THE TASK — Gather up all lines that carry the word "Blender".

(Entries with scene source code)
* start *

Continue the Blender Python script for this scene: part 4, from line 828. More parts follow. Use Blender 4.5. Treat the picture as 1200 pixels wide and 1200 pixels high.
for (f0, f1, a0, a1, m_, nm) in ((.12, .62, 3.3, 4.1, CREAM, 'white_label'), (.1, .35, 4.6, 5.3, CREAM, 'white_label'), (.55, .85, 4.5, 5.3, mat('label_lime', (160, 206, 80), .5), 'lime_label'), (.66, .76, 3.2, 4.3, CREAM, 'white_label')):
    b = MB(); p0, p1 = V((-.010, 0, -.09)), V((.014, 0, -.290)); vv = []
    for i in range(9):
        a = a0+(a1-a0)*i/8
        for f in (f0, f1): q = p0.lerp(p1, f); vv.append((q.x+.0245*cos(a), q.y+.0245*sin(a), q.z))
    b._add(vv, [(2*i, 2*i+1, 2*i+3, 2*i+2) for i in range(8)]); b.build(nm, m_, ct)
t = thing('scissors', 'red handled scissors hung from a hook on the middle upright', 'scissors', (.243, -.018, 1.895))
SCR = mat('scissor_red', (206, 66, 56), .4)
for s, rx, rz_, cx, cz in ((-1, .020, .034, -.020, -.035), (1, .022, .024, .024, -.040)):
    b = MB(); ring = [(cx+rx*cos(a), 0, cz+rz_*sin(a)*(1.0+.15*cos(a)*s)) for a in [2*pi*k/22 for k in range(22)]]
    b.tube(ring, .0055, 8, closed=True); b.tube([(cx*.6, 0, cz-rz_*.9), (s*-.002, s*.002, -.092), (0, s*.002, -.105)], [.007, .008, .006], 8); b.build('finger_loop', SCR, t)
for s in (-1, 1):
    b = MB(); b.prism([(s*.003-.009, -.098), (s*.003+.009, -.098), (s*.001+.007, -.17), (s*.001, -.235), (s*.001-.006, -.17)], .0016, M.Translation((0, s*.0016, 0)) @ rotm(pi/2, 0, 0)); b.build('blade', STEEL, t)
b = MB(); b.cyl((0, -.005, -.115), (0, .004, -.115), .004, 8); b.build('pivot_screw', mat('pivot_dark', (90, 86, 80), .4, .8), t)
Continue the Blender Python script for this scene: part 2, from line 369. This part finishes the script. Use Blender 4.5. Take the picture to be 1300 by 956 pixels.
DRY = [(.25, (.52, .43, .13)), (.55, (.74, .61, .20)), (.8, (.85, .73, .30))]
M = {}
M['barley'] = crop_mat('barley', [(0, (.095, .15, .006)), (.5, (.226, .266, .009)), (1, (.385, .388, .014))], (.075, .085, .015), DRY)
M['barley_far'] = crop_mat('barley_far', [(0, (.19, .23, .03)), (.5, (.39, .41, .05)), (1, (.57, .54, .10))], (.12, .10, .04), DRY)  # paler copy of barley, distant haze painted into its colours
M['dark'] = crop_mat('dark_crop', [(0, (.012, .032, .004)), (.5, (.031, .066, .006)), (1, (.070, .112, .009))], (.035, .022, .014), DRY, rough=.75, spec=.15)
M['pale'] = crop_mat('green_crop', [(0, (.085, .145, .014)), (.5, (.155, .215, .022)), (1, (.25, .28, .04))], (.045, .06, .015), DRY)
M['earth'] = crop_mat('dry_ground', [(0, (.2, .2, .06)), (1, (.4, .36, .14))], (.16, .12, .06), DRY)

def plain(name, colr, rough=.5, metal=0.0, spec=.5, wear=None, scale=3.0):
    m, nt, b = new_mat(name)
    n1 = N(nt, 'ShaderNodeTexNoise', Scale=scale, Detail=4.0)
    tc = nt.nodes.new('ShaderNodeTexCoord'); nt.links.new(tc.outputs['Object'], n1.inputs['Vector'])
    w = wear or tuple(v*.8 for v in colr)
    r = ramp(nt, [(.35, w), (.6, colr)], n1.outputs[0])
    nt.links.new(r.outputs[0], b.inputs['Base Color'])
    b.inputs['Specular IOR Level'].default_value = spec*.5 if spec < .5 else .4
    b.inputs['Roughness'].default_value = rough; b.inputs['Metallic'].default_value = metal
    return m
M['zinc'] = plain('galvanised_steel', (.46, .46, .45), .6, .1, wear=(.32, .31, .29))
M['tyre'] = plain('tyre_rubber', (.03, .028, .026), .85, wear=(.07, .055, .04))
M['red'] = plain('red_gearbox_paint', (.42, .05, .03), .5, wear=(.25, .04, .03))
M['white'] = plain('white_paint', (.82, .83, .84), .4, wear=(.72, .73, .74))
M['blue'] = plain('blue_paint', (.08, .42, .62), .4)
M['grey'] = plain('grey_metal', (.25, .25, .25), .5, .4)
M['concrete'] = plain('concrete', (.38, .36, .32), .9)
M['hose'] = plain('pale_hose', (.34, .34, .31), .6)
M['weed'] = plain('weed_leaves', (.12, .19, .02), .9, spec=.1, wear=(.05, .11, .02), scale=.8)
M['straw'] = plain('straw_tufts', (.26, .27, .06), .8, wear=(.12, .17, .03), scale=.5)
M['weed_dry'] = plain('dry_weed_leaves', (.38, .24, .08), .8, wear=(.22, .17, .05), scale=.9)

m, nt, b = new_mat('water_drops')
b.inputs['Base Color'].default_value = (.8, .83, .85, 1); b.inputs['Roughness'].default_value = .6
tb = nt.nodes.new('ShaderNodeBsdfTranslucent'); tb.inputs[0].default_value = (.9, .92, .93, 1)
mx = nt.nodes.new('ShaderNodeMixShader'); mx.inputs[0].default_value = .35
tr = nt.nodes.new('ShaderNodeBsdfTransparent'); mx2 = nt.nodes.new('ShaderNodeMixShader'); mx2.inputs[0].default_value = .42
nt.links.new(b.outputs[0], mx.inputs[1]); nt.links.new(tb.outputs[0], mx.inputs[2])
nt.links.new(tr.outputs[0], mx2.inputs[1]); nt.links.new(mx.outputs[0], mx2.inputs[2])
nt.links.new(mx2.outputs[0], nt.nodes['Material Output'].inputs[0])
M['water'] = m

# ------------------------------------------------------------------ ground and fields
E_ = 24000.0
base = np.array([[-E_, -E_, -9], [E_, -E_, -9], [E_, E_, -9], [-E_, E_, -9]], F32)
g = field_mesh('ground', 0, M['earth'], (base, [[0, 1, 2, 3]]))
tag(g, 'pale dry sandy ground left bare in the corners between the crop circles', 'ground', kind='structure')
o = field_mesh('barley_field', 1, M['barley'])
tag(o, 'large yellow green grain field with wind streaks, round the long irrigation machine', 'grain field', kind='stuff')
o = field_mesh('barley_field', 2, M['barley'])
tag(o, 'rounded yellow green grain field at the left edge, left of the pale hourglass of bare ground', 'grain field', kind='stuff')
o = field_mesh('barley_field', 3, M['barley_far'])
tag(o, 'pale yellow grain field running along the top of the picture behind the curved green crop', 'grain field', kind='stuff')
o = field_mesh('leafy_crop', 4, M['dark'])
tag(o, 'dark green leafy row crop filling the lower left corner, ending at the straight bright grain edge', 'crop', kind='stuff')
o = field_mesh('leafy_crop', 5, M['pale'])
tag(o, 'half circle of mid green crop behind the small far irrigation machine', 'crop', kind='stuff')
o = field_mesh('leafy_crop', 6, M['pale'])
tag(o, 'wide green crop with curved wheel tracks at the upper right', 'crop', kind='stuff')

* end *

ANSWER TO THE TASK —
Continue the Blender Python script for this scene: part 4, from line 828. More parts follow. Use Blender 4.5. Treat the picture as 1200 pixels wide and 1200 pixels high.
Continue the Blender Python script for this scene: part 2, from line 369. This part finishes the script. Use Blender 4.5. Take the picture to be 1300 by 956 pixels.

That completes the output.